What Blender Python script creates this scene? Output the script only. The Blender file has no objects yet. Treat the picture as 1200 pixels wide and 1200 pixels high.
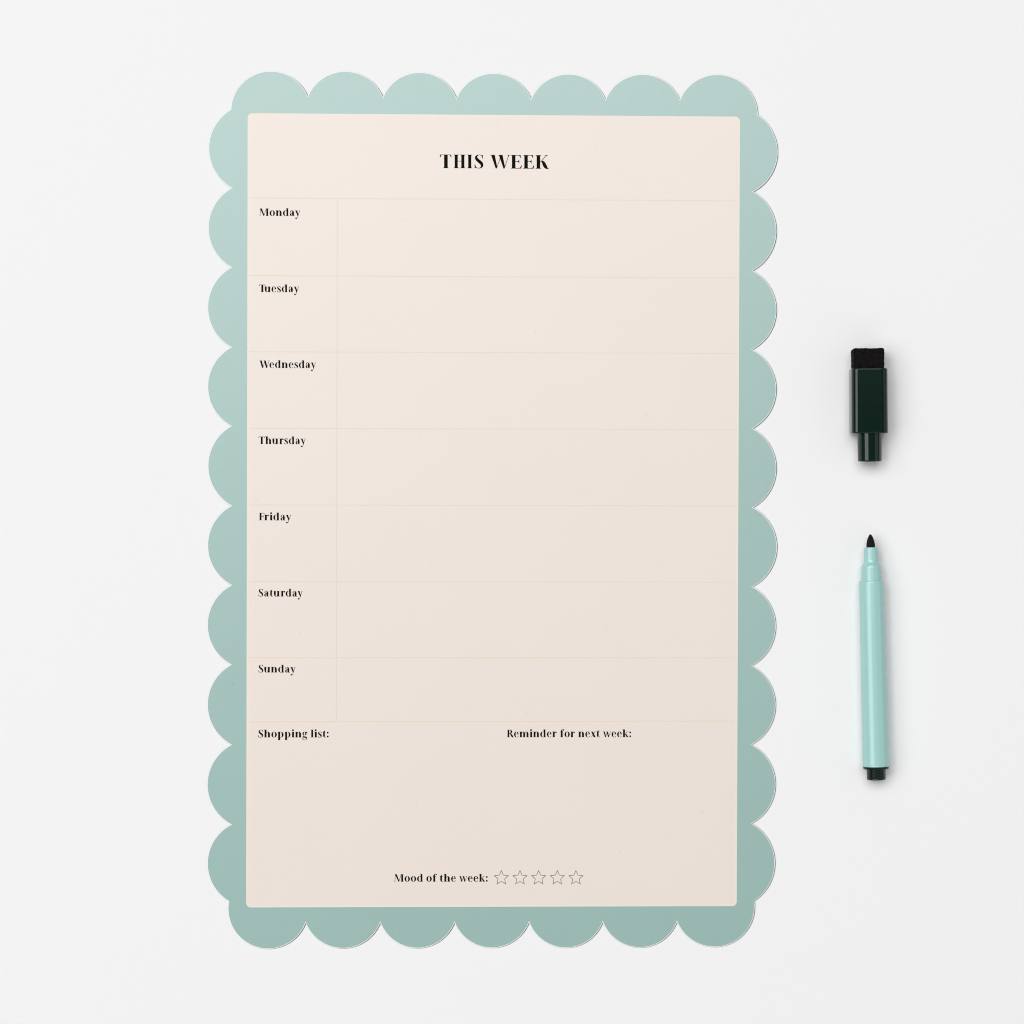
import bpy, bmesh, math, random
from mathutils import Vector, Matrix, noise
PI = math.pi
scene = bpy.context.scene
COL = scene.collection
K = 0.00042            # metres per photo unit on the table plane
H = 3000 * K           # camera height

# ------------------------------------------------------------------ camera
cam_d = bpy.data.cameras.new("camera"); cam = bpy.data.objects.new("camera", cam_d)
COL.objects.link(cam); scene.camera = cam
cam.location = (0, 0, H); cam.rotation_euler = (0, 0, 0)
cam_d.sensor_width = 36; cam_d.lens = 90; cam_d.clip_start = .05; cam_d.clip_end = 50

# ------------------------------------------------------------------ studio light
world = bpy.data.worlds.new("World"); scene.world = world; world.use_nodes = True
bg = world.node_tree.nodes["Background"]
bg.inputs[0].default_value = (1, 1, 1, 1); bg.inputs[1].default_value = 0.13

def softbox(name, tx, ty, w, h, radiance, dist=8.0):
    """rectangular studio softbox seen from the table tx degrees right and ty degrees up-picture of the vertical, w by h degrees large"""
    d = Vector((math.tan(math.radians(tx)), math.tan(math.radians(ty)), 1)).normalized() * dist
    ld = bpy.data.lights.new(name, 'AREA'); ld.shape = 'RECTANGLE'
    ld.size = 2*dist*math.tan(math.radians(w/2)); ld.size_y = 2*dist*math.tan(math.radians(h/2))
    ld.energy = radiance*PI*ld.size*ld.size_y
    lo = bpy.data.objects.new(name, ld); COL.objects.link(lo); lo.location = d
    z = d.normalized(); x = Vector((0, 1, 0)).cross(z).normalized(); y = z.cross(x)
    lo.matrix_world = Matrix.Translation(d) @ Matrix((x, y, z)).transposed().to_4x4()
    return lo
softbox("softbox_top", -8, 20.5, 46, 29, 4.7)
softbox("softbox_left", -37, 4, 34, 44, 3.1)
softbox("added_fill_right", 60, 0, 34, 50, 0.5)  # added weak lamp, lightens the shadows right of cap and pen
softbox("added_fill_low", 30, -56, 70, 34, 0.6)  # added low lamp, fills the shadows from the lower right

scene.view_settings.view_transform = 'Standard'; scene.view_settings.look = 'None'
scene.cycles.filter_width = 1.05
scene.view_settings.exposure = -0.05; scene.view_settings.gamma = 1

# ------------------------------------------------------------------ helpers
def W(px, py, z=0.0):
    """table position of something seen at (px, py) whose own height is z photo units"""
    f = 1 - z / 3000.0
    return Vector(((px - 600) * K * f, (600 - py) * K * f, z * K))

def empty(name, loc, label, cat):
    o = bpy.data.objects.new(name, None); COL.objects.link(o); o.location = loc
    o.empty_display_size = .02
    o['label'] = label; o['category'] = cat
    return o

def link(name, bm, mat, parent=None, smooth=False, origin=None):
    me = bpy.data.meshes.new(name)
    if origin is not None:
        bmesh.ops.translate(bm, verts=bm.verts, vec=-Vector(origin))
    if smooth:
        for f in bm.faces: f.smooth = True
    bm.to_mesh(me); bm.free()
    o = bpy.data.objects.new(name, me); COL.objects.link(o)
    me.materials.append(mat)
    if parent is not None: o.parent = parent
    if origin is not None: o.location = Vector(origin)
    return o

def mat(name, col, rough=.5, spec=.5, grain=None, bump=None, coat=0, sheen=0, coat_rough=.1, specks=None):
    m = bpy.data.materials.new(name); m.use_nodes = True
    nt = m.node_tree; b = nt.nodes['Principled BSDF']
    b.inputs['Base Color'].default_value = (*col, 1); b.inputs['Roughness'].default_value = rough
    b.inputs['Specular IOR Level'].default_value = spec
    b.inputs['Coat Weight'].default_value = coat; b.inputs['Coat Roughness'].default_value = coat_rough
    b.inputs['Sheen Weight'].default_value = sheen
    tc = nt.nodes.new('ShaderNodeTexCoord')
    if grain:
        # grain = list of (scale, amount): soft tonal mottling of the print
        prev = None
        val = None
        for sc, am in grain:
            n = nt.nodes.new('ShaderNodeTexNoise'); n.inputs['Scale'].default_value = sc
            n.inputs['Detail'].default_value = 3
            nt.links.new(tc.outputs['Object'], n.inputs['Vector'])
            mr = nt.nodes.new('ShaderNodeMapRange')
            mr.inputs['From Min'].default_value = .3; mr.inputs['From Max'].default_value = .7
            mr.inputs['To Min'].default_value = 1 - am; mr.inputs['To Max'].default_value = 1 + am
            nt.links.new(n.outputs['Fac'], mr.inputs['Value'])
            if val is None: val = mr.outputs['Result']
            else:
                mm = nt.nodes.new('ShaderNodeMath'); mm.operation = 'MULTIPLY'
                nt.links.new(val, mm.inputs[0]); nt.links.new(mr.outputs['Result'], mm.inputs[1]); val = mm.outputs[0]
        if specks:      # a few stray dust and ink dots
            vo = nt.nodes.new('ShaderNodeTexVoronoi'); vo.voronoi_dimensions = '2D'; vo.inputs['Scale'].default_value = 13
            nt.links.new(tc.outputs['Object'], vo.inputs['Vector'])
            mr = nt.nodes.new('ShaderNodeMapRange'); mr.inputs['From Min'].default_value = .004; mr.inputs['From Max'].default_value = .010
            mr.inputs['To Min'].default_value = specks; mr.inputs['To Max'].default_value = 1
            nt.links.new(vo.outputs['Distance'], mr.inputs['Value'])
            mm = nt.nodes.new('ShaderNodeMath'); mm.operation = 'MULTIPLY'
            nt.links.new(val, mm.inputs[0]); nt.links.new(mr.outputs['Result'], mm.inputs[1]); val = mm.outputs[0]
        vm = nt.nodes.new('ShaderNodeVectorMath'); vm.operation = 'SCALE'
        vm.inputs[0].default_value = col
        nt.links.new(val, vm.inputs['Scale']); nt.links.new(vm.outputs[0], b.inputs['Base Color'])
    if bump:
        sc, st, dist = bump
        n = nt.nodes.new('ShaderNodeTexNoise'); n.inputs['Scale'].default_value = sc; n.inputs['Detail'].default_value = 4
        nt.links.new(tc.outputs['Object'], n.inputs['Vector'])
        bp = nt.nodes.new('ShaderNodeBump'); bp.inputs['Strength'].default_value = st; bp.inputs['Distance'].default_value = dist
        nt.links.new(n.outputs['Fac'], bp.inputs['Height']); nt.links.new(bp.outputs[0], b.inputs['Normal'])
    return m

M_TABLE = mat("matte_white_card", (.845, .845, .845), .9, .1, grain=[(900, .004)])
M_GREEN = mat("satin_mint_print", (.272, .434, .399), .39, 1.25, grain=[(1500, .035), (420, .012), (22, .010)], specks=.86)
M_CREAM = mat("satin_cream_print", (.785, .695, .630), .42, .7, grain=[(1300, .008), (15, .006)], specks=.93)
M_BORDER = mat("pale_cream_print", (.80, .725, .640), .42, .5, grain=[(1500, .006)])
M_CORE = mat("white_vinyl_core", (.85, .87, .86), .6, .3)
M_EDGE_SHADE = mat("edge_shadow_grey", (.11, .12, .12), .8, .2)  # dark tone stands for the thin shadow along the board edge
M_RULE = mat("pale_tan_ink", (.775, .64, .51), .45, .4)
M_INK = mat("black_ink", (.006, .0055, .004), .6, .02)
M_STAR = mat("brown_grey_ink", (.15, .125, .10), .45, .4)
M_MINT = mat("mint_plastic", (.345, .610, .585), .25, .8, grain=[(300, .008)], bump=(900, .03, .0002))
M_DARK = mat("dark_green_plastic", (.0003, .0115, .007), .07, .5, bump=(260, .05, .0002))
M_PLUG = mat("dark_green_ribbed_plastic", (.001, .012, .008), .22, .4)
M_FELT = mat("black_felt", (.0075, .006, .006), .9, .15, grain=[(1500, 1.0)], bump=(2600, 1.0, .0012), sheen=0)
M_NIB = mat("black_fibre_nib", (.006, .006, .007), .7, .15, bump=(3500, .6, .0004))

# ------------------------------------------------------------------ table (white sweep)
bm = bmesh.new()
bmesh.ops.create_grid(bm, x_segments=8, y_segments=8, size=1.6)
t = link("tabletop", bm, M_TABLE); t['kind'] = 'structure'; t['label'] = "plain matte white surface under everything"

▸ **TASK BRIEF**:
Repeat, exactly and in full, each line from the start of the data to the line that contains "bg.inputs[0].default_value = (1, 1, 1, 1);". Pictures do not go in.

▸ **WRITTEN ANSWER**:
What Blender Python script creates this scene? Output the script only. The Blender file has no objects yet. Treat the picture as 1200 pixels wide and 1200 pixels high.
import bpy, bmesh, math, random
from mathutils import Vector, Matrix, noise
PI = math.pi
scene = bpy.context.scene
COL = scene.collection
K = 0.00042            # metres per photo unit on the table plane
H = 3000 * K           # camera height

# ------------------------------------------------------------------ camera
cam_d = bpy.data.cameras.new("camera"); cam = bpy.data.objects.new("camera", cam_d)
COL.objects.link(cam); scene.camera = cam
cam.location = (0, 0, H); cam.rotation_euler = (0, 0, 0)
cam_d.sensor_width = 36; cam_d.lens = 90; cam_d.clip_start = .05; cam_d.clip_end = 50

# ------------------------------------------------------------------ studio light
world = bpy.data.worlds.new("World"); scene.world = world; world.use_nodes = True
bg = world.node_tree.nodes["Background"]
bg.inputs[0].default_value = (1, 1, 1, 1); bg.inputs[1].default_value = 0.13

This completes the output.